- [Given instruction] Copy every line of the following data that includes the string "Blender".
-*-*-
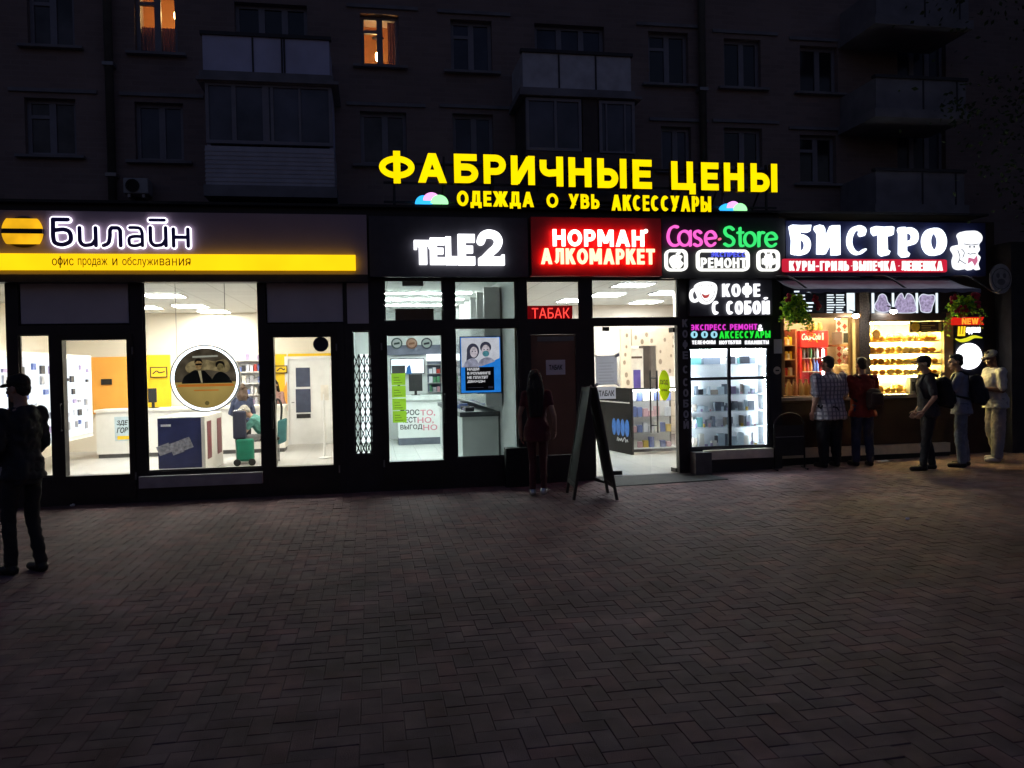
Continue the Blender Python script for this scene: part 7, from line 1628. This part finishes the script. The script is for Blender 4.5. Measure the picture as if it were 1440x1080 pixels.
# inside: seller, shoppers, assistant
fz = kz
person('seller with a white cap and pale shirt behind the bistro counter', (P(1190, 520, 1.35).x, 1.35, fz), 175, 1.72 * 1.0, 6, (0, 8), dict(wl=V(-.14, .3, 1.05), el=V(-.24, .08, 1.12), wr=V(.14, .3, 1.05), er=V(.24, .08, 1.12)), None, 1.0, dict(top=(mat('seller_shirt', (.65, .5, .3), .8), .8, .84), bottom=(DK, .1), shoes=SHOE, cap=mat('cap_bright', (.8, .75, .65), .8)), ('short', HAIRB))
sx = P(352, 640, 4.2)
stl = T('stool', 'low black stool under the grey haired shopper in the phone shop', 'stool', (sx.x + .36, 4.25, .016)); MB().box(sx.x + .18, sx.x + .54, 4.08, 4.42, .44, .50).build('seat', BLACKP, stl, bevel=.02)
for a in (-.14, .14):
    for b2 in (-.14, .14): MB().tube([(sx.x + .36 + a, 4.25 + b2, .017), (sx.x + .36 + a, 4.25 + b2, .44)], .014).build('leg', GREYM, stl)
person('grey haired shopper in a teal shirt sitting bent forward over a green trolley', (sx.x + .36, 4.25, .016 - .40), 92, 1.66, 42, (0, 18), dict(el=V(-.22, .42, 1.12), wl=V(-.12, .52, .98), er=V(.22, .42, 1.12), wr=V(.12, .52, .98)), dict(kl=V(-.12, .42, .92), al=V(-.12, .40, .5), kr=V(.12, .42, .92), ar=V(.12, .36, .5), fl=V(-.02, .17, 0), fr=V(.02, .17, 0)), .95, dict(top=(mat('teal_shirt', (.09, .26, .23), .8), .8, .84), bottom=(mat('shorts_grey', (.2, .19, .2), .8), .6), shoes=mat('sandal_white', (.6, .58, .57), .5)), ('short', HAIRG))
c = P(346, 648, 3.9)
t = T('shopping_trolley', 'green and navy shopping trolley bag in front of the seated shopper', 'trolley', (c.x, 3.9, .016)); x0, x1, z0, z1 = R(333, 617, 357, 648, 3.9)
MB().box(x0, x1, 3.8, 4.0, z0, z1).build('bag_lower', mat('green_cloth', (.01, .16, .10), .8, bump=.4), t, bevel=.04); q = R(328, 578, 346, 616, 3.9); MB().box(q[0], q[1], 3.82, 3.98, z1 + .002, q[3]).build('bag_upper', mat('navy_cloth', (.02, .022, .045), .8, bump=.4), t, bevel=.03)
fr = MB(); fr.tube([(x0 - .02, 4.02, .07), (x0 - .06, 4.02, 1.02), (x0 + .12, 4.02, 1.04)], .01); fr.build('frame', CHROME, t, smooth=True)
for xx in (x0 + .02, x1 - .02):
    w = MB(); w.v = []; n = 16; w.disc(xx, .082, .065, .065, 3.78, 3.8, n); w.build('wheel', BLACKP, t)
c = P(351, 560, 6.6)
person('woman with brown hair and a navy top seen from behind', (c.x, 5.6, .016 - .18), 15, 1.66, 6, (0, 0), dict(wl=V(-.14, .3, 1.05), el=V(-.24, .1, 1.12), wr=V(.14, .3, 1.05), er=V(.24, .1, 1.12)), None, .95, dict(top=(mat('navy_top', (.04, .05, .1), .8), 1.5, .8), bottom=(DK, .1), shoes=SHOE), ('long', HAIRB, 1.4), True)
c = P(386, 560, 7.2)
person('dark haired assistant half hidden behind the right door post of the phone shop', (c.x, 7.2, .016 - .12), 180, 1.66, 4, (0, 5), dict(wl=V(-.14, .3, 1.05), el=V(-.24, .1, 1.12), wr=V(.14, .3, 1.05), er=V(.24, .1, 1.12)), None, .95, dict(top=(mat('mauve_top', (.3, .16, .14), .8), 1.2, .8), bottom=(DK, .1), shoes=SHOE), ('long', HAIRD, 1.35), True)
# ------------------------------------------------------------------ pavement furniture
# A-board
f1, f2, b1_, b2_ = G(806, 706), G(868, 706), G(799, 692), G(853, 690)
apx = P(829, 562, (f1.y + b2_.y) / 2)
BB = mat('black_board', (.02, .02, .022), .6, var=.3, scale=4); WDK = mat('dark_board_wood', (.045, .035, .03), .6, var=.25, scale=5)
gl = G(802, 699); gr_ = G(861, 698)
cx, cy = (gl.x + gr_.x) / 2, (gl.y + gr_.y) / 2; zg = gz(cx) + .006; H_ = 1.42
t = T('a_board', 'black folding A-board standing edge-on before the liquor shop entrance', 'A-board', (cx, cy, zg)); t_ = t
hw = .30; dirp = Vector((.10, 1, 0)).normalized()          # boards run away from the viewer
lm = MB()
top = Vector((cx, cy, zg + H_))
for sgn, foot, nm in ((-1, gl, 0), (1, gr_, 1)):
    ft = Vector((foot.x, foot.y, zg)); tp = top + Vector((sgn * .03, 0, 0)); d = (tp - ft); n_ = d.cross(dirp).normalized()
    p = MB(); a_ = ft + d * .12; p.obox((a_ + tp) / 2, dirp * (hw - .03), (tp - a_) / 2, n_ * .008); p.build('board_panel', BB, t, bevel=.003)
    fr = MB()
    for q in (-1, 1): fr.obox((ft + tp) / 2 + dirp * q * hw, dirp * .028, d / 2, n_ * .016)
    fr.obox(tp - d.normalized() * .03, dirp * (hw - .029), d.normalized() * .028, n_ * .015); fr.obox(a_, dirp * (hw - .029), d.normalized() * .025, n_ * .015); fr.build('board_frame', WDK, t)
    kb = MB(); kb.ell(tp + dirp * -hw + Vector((0, 0, .01)), (.018, .018, .022), nu=8, nv=6); kb.build('end_knob', mat('pale_knob', (.5, .36, .32), .5), t, smooth=True)
# arched stand
p0, p1 = G(1087, 661), G(1122, 657)
t = T('arched_stand', 'black arched metal sign stand left of the bistro counter', 'sign stand', ((p0.x + p1.x) / 2, p0.y, gz(p0.x)))
zg = gz(p0.x) + .006; x0, x1 = p0.x + .03, p1.x + .04; y = p0.y; ztop = P(1108, 581, y).z; rr_ = (x1 - x0) / 2
pts = [(x0, y, zg + .02), (x0, y, ztop - rr_ * .8)] + [((x0 + x1) / 2 - rr_ * math.cos(a), y, ztop - rr_ * .8 + rr_ * .8 * math.sin(a)) for a in [math.pi * i / 12 for i in range(1, 12)]] + [(x1, y, ztop - rr_ * .8), (x1, y, zg + .02)]
MB().tube(pts, .014).build('arched_frame', mat('black_metal', (.02, .02, .022), .4, .3), t, smooth=True)
zb_ = P(1105, 641, y).z; MB().box(x0 + .015, x1 - .015, y - .006, y + .006, zb_, ztop - rr_ * .75).build('sign_panel', BB, t)
MB().box(x0 + .014, x1 - .014, y - .012, y - .0065, ztop - rr_ - .12, ztop - rr_ - .11).build('rail', GREYM, t)
for x in (x0, x1): MB().bar((x - .05, y - .18, zg + .012), (x + .05, y + .18, zg + .012), .022).build('foot_bar', mat('black_metal', (.02, .02, .022), .4, .3), t)
# litter
for px, py, l, s_ in ((102, 712, 'crumpled white paper scrap on the paving before the left doorway', .03), (1276, 731, 'crumpled white paper scrap on the paving in front of the bistro queue', .025)):
    p = G(px, py) + Vector((0, 0, s_ * .5)); b = MB(); b.ell(p, (s_, s_ * .8, s_ * .5), nu=9, nv=6); r5 = random.Random(px); b.v = [(x + r5.gauss(0, s_ * .15), y + r5.gauss(0, s_ * .15), max(z + r5.gauss(0, s_ * .12), p.z - s_ * .5)) for x, y, z in b.v]; b.build('paper_scrap', PAPER, None, l, 'litter')
p = G(1241, 649); b = MB().add([p + Vector((-.1, -.04, .008)), p + Vector((.09, -.05, .008)), p + Vector((.1, .05, .02)), p + Vector((-.08, .05, .01))], [(0, 1, 2, 3)]); o = b.build('paper_sheet', PAPER, None, 'flat white paper sheet lying on the ground below the bistro counter', 'litter'); mm = o.modifiers.new('s', 'SOLIDIFY'); mm.thickness = .003

# street tree whose dark crown hides the right end of the block
t = T('street_tree', 'dark leafy tree whose crown hides the right end of the apartment block', 'tree', (10.2, -1.0, gz(10)))
BARK = mat('bark', (.05, .04, .03), .9, bump=.8, bscale=30); rt = random.Random(4)
tb = MB(); base = Vector((10.2, -1.0, gz(10))); tb.tube(cr([base, base + Vector((.05, 0, 1.5)), base + Vector((-.1, .1, 3.2)), base + Vector((.1, 0, 5.5)), base + Vector((0, .1, 8))], 4), [.19 - .13 * i / 16 for i in range(17)], 10)
tips = []
for i in range(16):
    z = 3.2 + i * .32; a = i * 2.4; p = base + Vector((-.05, .05, z)); l = 2.3 - .06 * i
    e = p + Vector((math.cos(a) * l, math.sin(a) * l * .45, .5 + .04 * i)); m_ = (p + e) / 2 + Vector((0, 0, .15)); tb.tube([p, m_, e], [.06, .04, .012], 6); tips += [e, m_, (m_ + e) / 2]
tb.build('trunk', BARK, t, smooth=True)
lf = MB(); cl_ = [(base + Vector((rt.gauss(-.6, 1.2), rt.gauss(0, .5), rt.uniform(3.6, 9.2))), rt.uniform(.35, .75)) for _ in range(85)] + [(p, .5) for p in tips]
for c, r in cl_:
    for _ in range(int(150 * r)):
        d = Vector((rt.gauss(0, 1), rt.gauss(0, .8), rt.gauss(0, .8))); p = c + d * r * .55
        a = Vector((rt.gauss(0, 1), rt.gauss(0, 1), rt.gauss(-.4, .6))).normalized(); s_ = a.cross(Vector((rt.gauss(0, 1), rt.gauss(0, 1), rt.gauss(0, 1)))).normalized(); l = rt.uniform(.06, .11)
        lf.add([p, p + a * l * .5 + s_ * l * .3, p + a * l, p + a * l * .5 - s_ * l * .3], [(0, 1, 2, 3)])
lf.build('crown', paper('dark_leaf', (.045, .07, .025), .3), t)
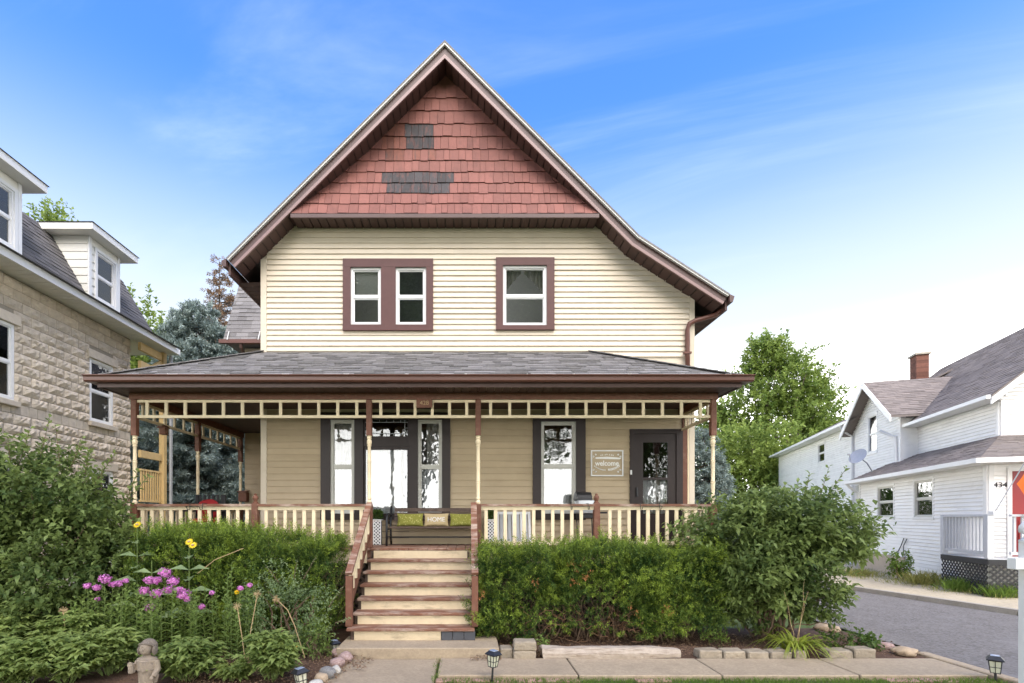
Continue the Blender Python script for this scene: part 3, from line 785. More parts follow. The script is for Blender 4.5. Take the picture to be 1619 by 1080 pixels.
-*-*-
- [Solution to this problem]
Continue the Blender Python script for this scene: part 7, from line 1628. This part finishes the script. The script is for Blender 4.5. Measure the picture as if it were 1440x1080 pixels.
Continue the Blender Python script for this scene: part 3, from line 785. More parts follow. The script is for Blender 4.5. Take the picture to be 1619 by 1080 pixels.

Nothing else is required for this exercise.